Sekretaris Menko Bidang Perekonomian Susiwijono mengatakan, draf RUU Cipta Lapangan Kerja tetap diserahkan ke DPR, tidak menunggu proses konsultasi dengan perwakilan buruh yang baru dimulai sekarang.
”Draf tetap jalan terus dan akan diserahkan ke DPR. Tidak ada hubungannya dengan tim ini. Kita akan bersama mendetailkan substansi yang sudah ada dalam RUU ketika nanti dibahas di DPR. Pembahasan tidak mungkin dimulai lagi dari awal karena bisa panjang lagi,” katanya.
Memang, ini sangat rumit. Kita harus lihat bagaimana tetap mendapat investasi, tetapi tenaga kerja kita juga mendapat keuntungan dari investasi itu.
Rahmat Gobel yang juga seorang pengusaha mengatakan, sampai Rabu siang pimpinan DPR juga belum menerima draf resmi RUU Cipta Lapangan Kerja.
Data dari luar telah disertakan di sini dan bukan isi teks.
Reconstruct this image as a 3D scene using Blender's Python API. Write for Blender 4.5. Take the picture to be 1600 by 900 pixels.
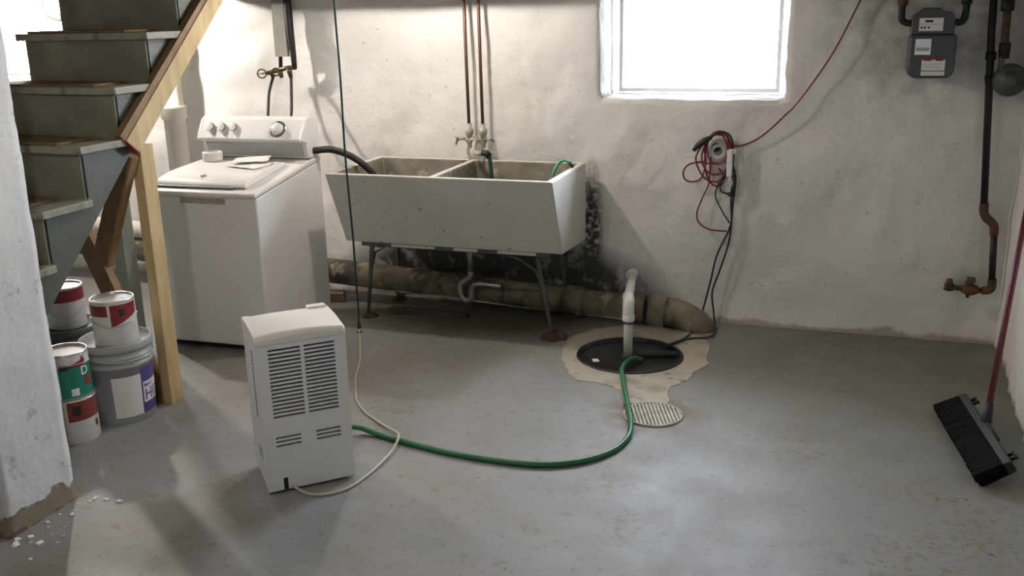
import bpy, bmesh, math, random
from mathutils import Vector, Matrix, noise, Euler
random.seed(7)
for o in list(bpy.data.objects): bpy.data.objects.remove(o)
S = bpy.context.scene
COL = S.collection
PI = math.pi

# ------------------------------------------------------------------ camera
F, PITCH, ROLL, YAW = 1502.0, .2809, -.0208, .3396
fw = Vector((-math.sin(YAW)*math.cos(PITCH), math.cos(YAW)*math.cos(PITCH), -math.sin(PITCH)))
rt = Vector((math.cos(YAW), math.sin(YAW), 0)); up = rt.cross(fw)
r1 = math.cos(ROLL)*rt + math.sin(ROLL)*up; u1 = -math.sin(ROLL)*rt + math.cos(ROLL)*up
cd = bpy.data.cameras.new('camera'); co = bpy.data.objects.new('camera', cd); COL.objects.link(co)
M = Matrix((r1, u1, -fw)).transposed().to_4x4(); M.translation = (0, -5.3305, 1.7355)
co.matrix_world = M
cd.sensor_fit = 'HORIZONTAL'; cd.sensor_width = 36; cd.lens = 36*F/1600; cd.clip_start = .05
S.camera = co

# ------------------------------------------------------------------ world, exposure
SKY = 58.0
BULB = 700.0
FILL_BULB = 400.0
w = bpy.data.worlds.new('sky'); S.world = w; w.use_nodes = True
bg = w.node_tree.nodes['Background']; bg.inputs[0].default_value = (.80, .88, 1, 1); bg.inputs[1].default_value = SKY
vs = S.view_settings; vs.view_transform = 'Standard'; vs.look = 'None'; vs.gamma = 1; vs.use_curve_mapping = False
vs.exposure = 0.18
def portal(loc, sx, sy):
    l = bpy.data.lights.new('portal', 'AREA'); l.shape = 'RECTANGLE'; l.size = sx; l.size_y = sy; l.cycles.is_portal = True
    o = bpy.data.objects.new('portal', l); COL.objects.link(o); o.location = loc; o.rotation_euler = (-PI/2, 0, 0)
portal((-.82, .26, 1.62), .86, .62)
portal((-5.4, .26, 1.66), 1.0, .62)

# ------------------------------------------------------------------ materials
MATS = {}
def mat(name, col, rough=.5, metal=0, var=None, bump=None, spots=None, spec=.5, stretch=None, emit=None, coat=0):
    """col rgb linear. var=(scale, amount); bump=(scale,dist); spots=list of (rgb, scale, lo, hi)"""
    if name in MATS: return MATS[name]
    m = bpy.data.materials.new(name); m.use_nodes = True; nt = m.node_tree; N = nt.nodes; L = nt.links
    b = N['Principled BSDF']; b.inputs['Roughness'].default_value = rough; b.inputs['Metallic'].default_value = metal
    b.inputs['Specular IOR Level'].default_value = spec; b.inputs['Coat Weight'].default_value = coat
    b.inputs['Base Color'].default_value = (*col, 1)
    if emit:
        b.inputs['Emission Color'].default_value = (*emit[0], 1); b.inputs['Emission Strength'].default_value = emit[1]
    tc = N.new('ShaderNodeTexCoord'); src = tc.outputs['Object']
    if stretch:
        mp = N.new('ShaderNodeMapping'); mp.inputs['Scale'].default_value = stretch; L.new(src, mp.inputs[0]); src = mp.outputs[0]
    cur = None
    def nz(scale, det=4):
        n = N.new('ShaderNodeTexNoise'); n.inputs['Scale'].default_value = scale; n.inputs['Detail'].default_value = det
        L.new(src, n.inputs['Vector']); return n
    def mix(fac, a, bb):
        x = N.new('ShaderNodeMix'); x.data_type = 'RGBA'
        if hasattr(fac, 'links'): L.new(fac, x.inputs[0])
        else: x.inputs[0].default_value = fac
        for i, v in ((6, a), (7, bb)):
            if hasattr(v, 'links'): L.new(v, x.inputs[i])
            else: x.inputs[i].default_value = (*v, 1)
        return x.outputs[2]
    if var:
        n = nz(var[0]); r = N.new('ShaderNodeMapRange'); L.new(n.outputs['Fac'], r.inputs[0])
        r.inputs[1].default_value = .3; r.inputs[2].default_value = .7
        a = var[1]; lo = tuple(c*(1-a) for c in col); hi = tuple(min(1, c*(1+a*.6)) for c in col)
        cur = mix(r.outputs[0], lo, hi)
    for sp in (spots or []):
        n = nz(sp[1], 6); r = N.new('ShaderNodeMapRange'); L.new(n.outputs['Fac'], r.inputs[0])
        r.inputs[1].default_value = sp[2]; r.inputs[2].default_value = sp[3]
        cur = mix(r.outputs[0], cur if cur is not None else col, sp[0])
    if cur is not None: L.new(cur, b.inputs['Base Color'])
    if bump:
        n = nz(bump[0], 6); bp = N.new('ShaderNodeBump'); bp.inputs['Distance'].default_value = bump[1]; bp.inputs['Strength'].default_value = .8
        L.new(n.outputs['Fac'], bp.inputs['Height']); L.new(bp.outputs[0], b.inputs['Normal'])
    MATS[name] = m
    return m

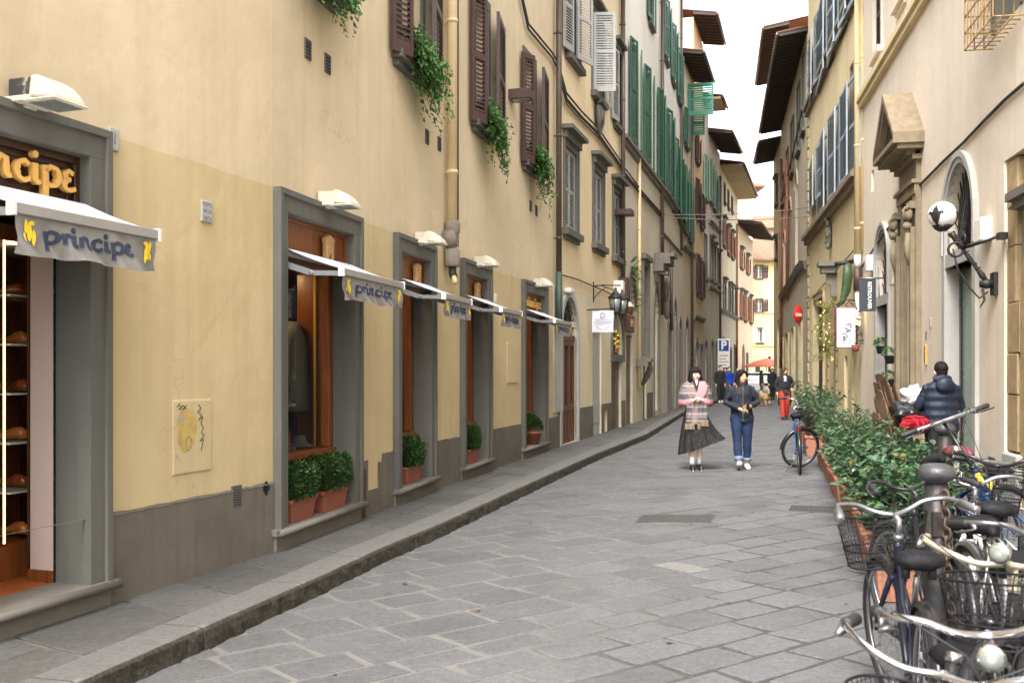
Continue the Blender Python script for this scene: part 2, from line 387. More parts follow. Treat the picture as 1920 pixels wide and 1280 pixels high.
M['awn_v'] = simple('grey_valance_cloth', lin(140, 137, 132), .75, .25, 9, bump=.3, bsc=12)
M['ink'] = simple('navy_print', lin(48, 60, 80), .7, .1)
M['yellow_p'] = simple('yellow_print', lin(240, 206, 50), .7, .12, 30)
M['alu'] = simple('awning_aluminium', lin(168, 166, 162), .4, .05, metal=.3)
M['armgrey'] = simple('awning_arm_grey', lin(116, 120, 122), .5, .05)
M['white'] = simple('white_paint', lin(232, 228, 218), .5, .05)
M['offwhite'] = simple('peeling_white_paint', lin(204, 197, 178), .55, .05, 11, dirt=.45, dcol=lin(110, 84, 60))
M['peel'] = simple('peeled_dark_metal', lin(52, 52, 54), .6, .1, 8, dirt=.95, dcol=lin(226, 212, 180))
M['lens'] = simple('lamp_glass', lin(124, 128, 122), .25, .15, 4, spec=.9)
M['terra'] = simple('terracotta', lin(138, 80, 60), .8, .12, 9, bump=.15, ws=True)
M['terra_o'] = simple('orange_terracotta', lin(158, 104, 80), .85, .12, 5, bump=.2, dirt=.35, dcol=lin(150, 118, 96), ws=True)
M['soil'] = simple('soil', (.03, .022, .015, 1), .95, .3, 30)
M['box'] = leafm('boxwood_leaf', (.014, .04, .008, 1), (.035, .085, .014, 1), (.07, .14, .03, 1), .55, .3)
M['leaf_light'] = leafm('young_leaf', (.06, .13, .045, 1), (.11, .19, .075, 1), None, .4, .5)
M['leaf_dead'] = leafm('withered_leaf', (.16, .10, .03, 1), (.24, .17, .05, 1), None, .7, .3)
M['pipe_green'] = simple('dark_green_pipe', lin(62, 84, 70), .5, .2, 9, dirt=.3)
M['ivy'] = leafm('ivy_leaf', (.035, .12, .02, 1), (.08, .20, .04, 1), (.26, .36, .14, 1), .5)
M['laurel'] = leafm('glossy_leaf', (.028, .075, .03, 1), (.07, .14, .065, 1), (.15, .22, .14, 1), .36, .6, 5)
M['conifer'] = leafm('fir_needles', (.01, .05, .035, 1), (.02, .08, .05, 1))
M['garland'] = leafm('yellow_garland', (.14, .16, .03, 1), (.22, .22, .05, 1), (.4, .34, .1, 1))
M['cactus'] = leafm('green_metal_leaf', (.03, .07, .03, 1), (.07, .12, .05, 1), (.14, .16, .09, 1))
M['stem'] = simple('stem', (.10, .07, .04, 1), .8)
M['pinkwall'] = simple('pink_white_wall', lin(205, 184, 174), .8, .03)
M['cotto'] = simple('terracotta_floor', lin(170, 96, 52), .3, .15, 3)
M['leather'] = simple('brown_leather', lin(130, 66, 32), .25, .3, 12)
M['leather2'] = simple('tan_leather', lin(180, 112, 54), .3, .2, 12)
M['shelfglass'] = simple('glass_shelf', lin(190, 200, 190), .1, .05)
M['led'] = emitm('led_strip', (1., .62, .26, 1), 1.3)
M['warm'] = emitm('warm_bulb', (1., .68, .25, 1), 2)
M['spotw'] = emitm('shop_spot', (1., .62, .28, 1), 45)  # emission for the unseen discs added to brighten the shop interiors
M['globe'] = simple('white_glass_globe', lin(236, 234, 230), .18, .02, 2, spec=.6)
M['black'] = simple('black_rubber', (.018, .018, .019, 1), .6, .15, 12)
M['blackg'] = simple('black_gloss_paint', (.016, .016, .018, 1), .25, .15, 9)
M['blackp'] = simple('black_leatherette', (.009, .009, .011, 1), .6, .2, 14, bump=.3, bsc=90, spec=.2)
M['chrome'] = simple('chrome', lin(205, 205, 208), .22, .08, 12, metal=1., dirt=.25, dcol=lin(120, 90, 60))
M['steel'] = simple('brushed_steel', lin(160, 162, 166), .34, .1, 14, metal=.9)
M['rustcr'] = simple('rusty_chrome', lin(200, 190, 165), .38, .15, 10, metal=.55, dirt=.75, dcol=lin(140, 92, 52))
M['navy'] = simple('navy_enamel', lin(22, 26, 42), .3, .1, 8)
M['bluep'] = simple('blue_enamel', lin(24, 68, 118), .35, .15, 10, dirt=.3)
M['bluel'] = simple('light_blue_enamel', lin(40, 96, 150), .3, .1)
M['whitep'] = simple('white_enamel', lin(225, 224, 220), .35, .05, 9, dirt=.3, dcol=lin(120, 110, 100))
M['tealp'] = simple('green_enamel', lin(30, 120, 100), .4)
M['redl'] = simple('red_reflector', lin(130, 12, 14), .2, .1)
M['amber'] = simple('amber_reflector', lin(230, 150, 20), .2, .1)
M['yel'] = simple('yellow_sticker', lin(235, 195, 60), .5)
M['red'] = simple('red_paint', lin(196, 30, 34), .45, .05)
M['redchk'] = simple('red_cloth', lin(190, 24, 40), .8, .1)
M['signblue'] = simple('blue_sign', lin(30, 70, 160), .5)
M['slate'] = simple('slate_banner', lin(58, 64, 70), .8, .08)
M['plum'] = simple('plum_sign_frame', lin(120, 20, 80), .5)
M['lightbox'] = emitm('lightbox_face', (.86, .84, 1., 1), .06)
M['flag'] = simple('white_flag', lin(226, 224, 232), .85, .04)
M['lilac'] = simple('lilac_print', lin(158, 152, 178), .85, .04)
M['greyprint'] = simple('grey_print', lin(120, 118, 135), .85)
M['bollard'] = simple('painted_iron', lin(46, 46, 48), .5, .25, 10, metal=.3, bump=.35, bsc=30, dirt=.35, dcol=lin(110, 84, 62))
M['bollard_cap'] = simple('worn_iron_cap', lin(72, 72, 74), .42, .25, 14, metal=.3, bump=.4, bsc=30, dirt=.5, dcol=lin(96, 66, 46))
M['rust'] = simple('rusty_chain', lin(82, 68, 60), .6, .3, 22, metal=.3, bump=.3)
M['galv'] = simple('galvanised_chain', lin(140, 138, 136), .4, .2, 20, metal=.6)
M['cast'] = stone('cast_iron', lin(84, 83, 80, .8), .2, 40, .8, .1)
M['gap'] = simple('drain_gap', (.02, .02, .02, 1), .9)
M['patch'] = stone('pale_patch', lin(128, 127, 123, .8), .12, 18, .7, .1)
M['skin'] = simple('skin', lin(236, 198, 174), .5, .04, 10)
M['skin2'] = simple('warm_skin', lin(214, 168, 134), .5, .04, 10)
M['hair'] = simple('black_hair', (.010, .008, .008, 1), .62, .3, 30, bump=.4, bsc=90, spec=.2)
M['hairb'] = simple('brown_hair', (.06, .03, .016, 1), .5, .3, 30)
M['amberhair'] = simple('dyed_hair_ends', lin(190, 120, 40), .5, .2, 30)
M['eye'] = simple('eye_dark', (.01, .008, .008, 1), .3)
M['lip'] = simple('lips', lin(176, 84, 82), .45)
M['navycloth'] = simple('navy_cloth', lin(24, 28, 40), .75, .2, 9, bump=.2)
M['puffer'] = simple('navy_puffer_nylon', lin(22, 32, 50), .6, .15, 9, bump=.2)
M['blackcloth'] = simple('black_cloth', (.014, .014, .016, 1), .8, .2)
M['denim'] = simple('blue_denim', lin(18, 38, 72), .85, .25, 9, bump=.3, bsc=120)
M['denimcuff'] = simple('denim_cuff', lin(110, 124, 150), .85, .1)
M['whitecloth'] = simple('white_cloth', lin(220, 218, 222), .8, .06, bump=.2, bsc=20)
M['pink'] = simple('pink_knit', lin(200, 126, 130), .85, .08)
M['beigecoat'] = simple('beige_coat', lin(190, 168, 140), .85)
M['redtr'] = simple('red_trousers', lin(172, 50, 34), .8, .1)
M['bluecoat'] = simple('blue_coat', lin(28, 66, 170), .6, .1)
M['greycloth'] = simple('grey_cloth', lin(92, 92, 88), .85)
M['sole'] = simple('brown_sole', lin(110, 60, 40), .6)
M['dogfur'] = simple('tan_fur', lin(176, 146, 104), .95, .25, 14, bump=.6, bsc=60)
M['card'] = simple('corrugated_cardboard', lin(140, 114, 88), .9, .15, 6)
M['card2'] = simple('brown_board', lin(108, 84, 66), .9, .2, 6)
M['binbag'] = simple('black_bin_bag', (.014, .016, .015, 1), .22, .2, 8, bump=.8, bsc=9)
M['umb'] = simple('red_umbrella', lin(186, 104, 84), .8, .05)
M['carp'] = simple('white_car_paint', lin(226, 228, 232), .3, .03)
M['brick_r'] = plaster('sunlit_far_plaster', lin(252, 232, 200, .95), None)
M['quill'] = simple('dark_green_glass', lin(58, 76, 64), .12, .1, 2, spec=.8)
def polka():
    t = NT('polka_dot_cloth'); v = t.n('TexVoronoi'); v.inputs['Scale'].default_value = 42; v.inputs['Randomness'].default_value = .6; t.l(t.coord(), v.inputs['Vector'])
    return t.fin(t.mix(t.ramp(v.outputs['Distance'], .15, .19), (.22, .21, .20, 1), (.006, .006, .006, 1)), .8)
M['polka'] = polka()
def plaid(name, sc, cols, chk=False):
    t = NT(name); c = t.coord(); z = t.n('SeparateXYZ'); t.l(c, z.inputs[0])
    def st(o, k, a, b): return t.ramp(t.math('SINE', t.math('MULTIPLY', o, k)), a, b)
    o = t.mix(st(z.outputs[2], sc, -.1, .1), cols[0], cols[1])
    sx = t.math('ADD', z.outputs[0], t.math('MULTIPLY', z.outputs[1], .7))
    o = t.mix(t.math('MULTIPLY', st(sx, sc*.8, .1, .3), .65), o, cols[2])
    o = t.mix(t.math('MULTIPLY', st(z.outputs[2], sc*1.7, .82, .9), .7), o, cols[3])
    return t.fin(o, .9, 0, t.bump(t.noise(c, 160, 2), .3, .003), .2)
M['shawl'] = plaid('plaid_wool', 34, [lin(118, 113, 116), lin(84, 82, 88), lin(142, 122, 116), lin(170, 158, 148)])
M['maroon'] = simple('maroon_cover', lin(112, 48, 56), .6, .12, 12, bump=.3, bsc=20)
M['redplaid'] = plaid('red_checked_bag', 90, [lin(150, 16, 34), lin(96, 10, 20), lin(190, 50, 60), lin(24, 10, 14)])
def mortar():
    t = NT('mortar'); c = t.coord(True); f = t.noise(c, .5, 4)
    z = t.n('SeparateXYZ'); t.l(c, z.inputs[0])
    e = t.math('SUBTRACT', z.outputs[0], t.math('MULTIPLY', z.outputs[1], .29))   # distance across the street from the left kerb
    k = t.ramp(t.math('ADD', e, t.ramp(f, .2, .8, -.9, .9)), -2.0, -.6)
    o = t.mix(k, lin(126, 124, 120, .85), lin(74, 73, 71, .8))
    o = t.mix(t.ramp(t.noise(c, 30, 4), .4, .7, 0, .4), o, lin(110, 106, 100))
    return t.fin(o, .9, 0, t.bump(t.noise(c, 70, 4), .8, .006), .2)
M['mortar'] = mortar()
M['slab'] = slabmat('blue_grey_flagstone', lin(106, 107, 110, .88), lin(118, 119, 121, .88))
M['slab2'] = slabmat('pavement_flagstone', lin(98, 97, 94, .84), lin(116, 115, 112, .84))
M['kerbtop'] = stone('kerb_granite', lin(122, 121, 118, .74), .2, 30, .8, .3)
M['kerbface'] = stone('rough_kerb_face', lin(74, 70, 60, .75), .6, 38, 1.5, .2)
M['ground'] = simple('bare_ground', lin(120, 116, 110), .9, .1, .5)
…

Namun, ia berjanji, DPR akan memprioritaskan aspek kesejahteraan para pekerja dalam draf tersebut.
”Tentu akan kami perjuangkan karena kita harus secara riil melihat kenapa pemerintah mau ada RUU ini. Investasi ini mulai turun pada era globalisasi. Memang, ini sangat rumit. Kita harus lihat bagaimana tetap mendapat investasi, tetapi tenaga kerja kita juga mendapat keuntungan dari investasi itu,” katanya.